Copepods like the one in the above photo are among the zooplankton that live in freshwater--and that's nothing to worry about. Most copepods are so small--barely 1 to 2 millimeters long--that they're more or less transparent. And they can be found in most freshwater habitats, including the reservoirs that supply public drinking water to cities like New York.

"It's one of those interesting facts you learn about local drinking water--but it's in no way dangerous," said Farrell Sklerov, a spokesman for the New York City Department of Environmental Protection (DEP). He explained that many cities filter their water, but if the water quality exceeds federal standards--which New York City tap water does--it doesn't require filtering, a process that would remove the copepods. Among other cities that don't filter their water are Boston, San Francisco, Seattle and Portland. Sklerov said the copepods "pose no risk to human health. It's not something that's regulated because there's no harmful effects from them."

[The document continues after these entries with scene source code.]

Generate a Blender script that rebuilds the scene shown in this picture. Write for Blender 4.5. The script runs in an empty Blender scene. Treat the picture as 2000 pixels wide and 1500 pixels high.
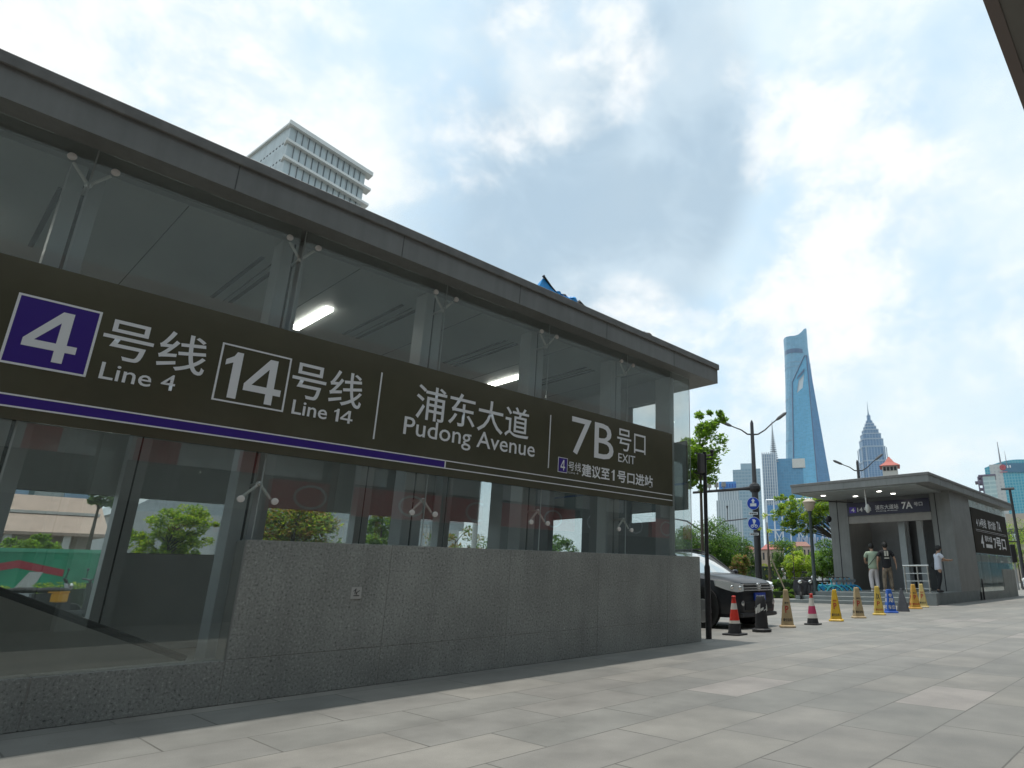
import bpy, bmesh, math, random
from mathutils import Vector, Matrix, noise as mnoise
R = math.radians
random.seed(7)
sc = bpy.context.scene
C = sc.collection

# ---------------- camera ----------------
CAMH = 1.1; FPX = 1230.0; PX = 1275.0; PY = 750.0
PITCH = math.atan(374 / FPX); YAW = R(39.6)
cd = bpy.data.cameras.new("camera"); cam = bpy.data.objects.new("camera", cd); C.objects.link(cam)
cam.location = (0, 0, CAMH); cam.rotation_euler = (math.pi / 2 + PITCH, 0, YAW)
cd.sensor_width = 36; cd.lens = 36 * FPX / 2000; cd.shift_x = -(PX - 1000) / 2000; cd.shift_y = 0
cd.clip_start = 0.05; cd.clip_end = 20000
sc.camera = cam
FW = Vector((-math.sin(YAW) * math.cos(PITCH), math.cos(YAW) * math.cos(PITCH), math.sin(PITCH)))
RT = Vector((math.cos(YAW), math.sin(YAW), 0)); UP = RT.cross(FW)
CO = Vector((0, 0, CAMH))
def ray(x, y): return RT * ((x - PX) / FPX) - UP * ((y - PY) / FPX) + FW
def onX(x, y, X): d = ray(x, y); return CO + d * (X / d.x)
def onZ(x, y, Z=0.0): d = ray(x, y); return CO + d * ((Z - CAMH) / d.z)
def atd(x, y, D): d = ray(x, y); return CO + d * (D / math.hypot(d.x, d.y))

# ---------------- world, sun, exposure ----------------
SUN_EL = R(83); SUN_AZ = R(90)     # sun stands over the far (-X) side of the entrance, nearly overhead
w = bpy.data.worlds.new("World"); sc.world = w; w.use_nodes = True
nt = w.node_tree; N = nt.nodes; L = nt.links; N.clear()
def nd(t, **k):
    n = N.new(t)
    for a, b in k.items(): setattr(n, a, b)
    return n
out = nd('ShaderNodeOutputWorld'); bg = nd('ShaderNodeBackground'); bg.inputs[1].default_value = 0.122
sky = nd('ShaderNodeTexSky', sky_type='NISHITA'); sky.sun_disc = False
sky.sun_elevation = SUN_EL; sky.sun_rotation = R(-90); sky.air_density = 1.3; sky.dust_density = 2.0
tc = nd('ShaderNodeTexCoord')
def noise(scale, detail, rough, loc=(0, 0, 0), dist=0.):
    m = nd('ShaderNodeMapping'); m.inputs['Scale'].default_value = (1, 1, 1.35); m.inputs['Location'].default_value = loc
    n = nd('ShaderNodeTexNoise'); n.inputs['Scale'].default_value = scale; n.inputs['Detail'].default_value = detail; n.inputs['Roughness'].default_value = rough; n.inputs['Distortion'].default_value = dist
    L.new(tc.outputs['Generated'], m.inputs[0]); L.new(m.outputs[0], n.inputs[0]); return n.outputs['Fac']
def math2(op, a, b):
    m = nd('ShaderNodeMath', operation=op)
    for i, v in enumerate((a, b)):
        if isinstance(v, (int, float)): m.inputs[i].default_value = v
        else: L.new(v, m.inputs[i])
    return m.outputs[0]
def smooth(v, lo, hi, o0=0., o1=1., kind='SMOOTHSTEP'):
    r = nd('ShaderNodeMapRange', interpolation_type=kind); L.new(v, r.inputs[0])
    for i, x in zip((1, 2, 3, 4), (lo, hi, o0, o1)): r.inputs[i].default_value = x
    return r.outputs[0]
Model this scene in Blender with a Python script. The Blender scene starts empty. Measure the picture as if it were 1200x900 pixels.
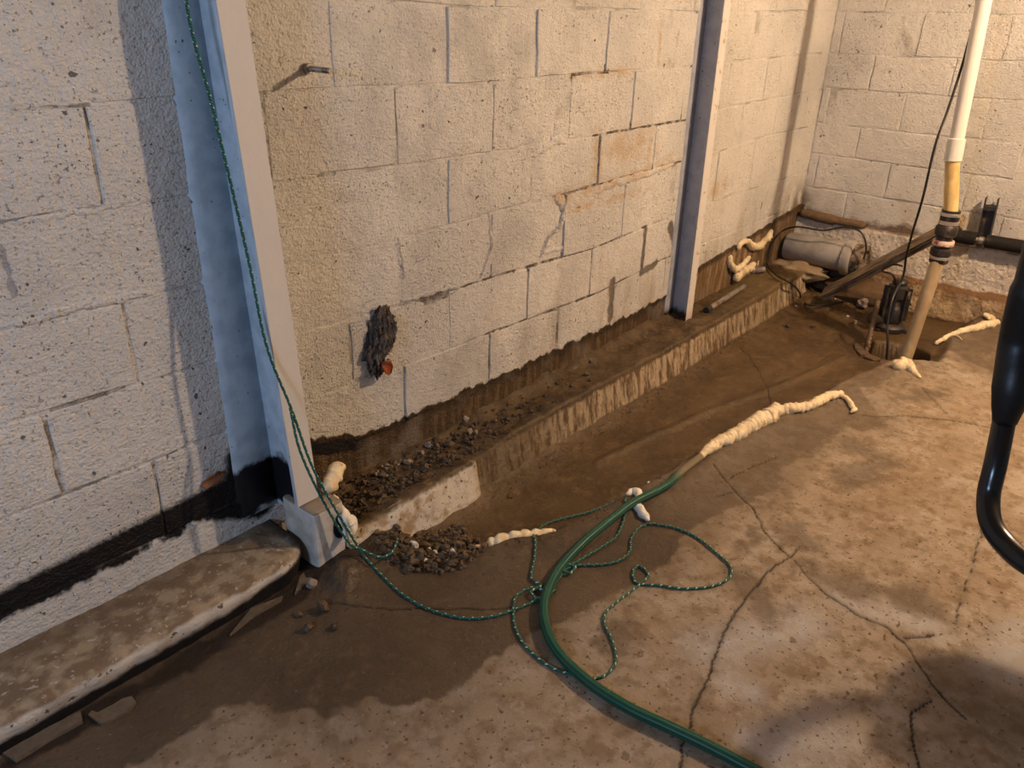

And don't worry. The creatures are considered kosher. In a 2004 article in The Jewish Press, Rabbi David Berger, a professor of history at the City University Graduate Center, said, "The notion that God would have forbidden something that no one could know about for thousands of years, thus causing wholesale, unavoidable violation of the Torah, offends our deepest instincts about the character of both the Law and its Author."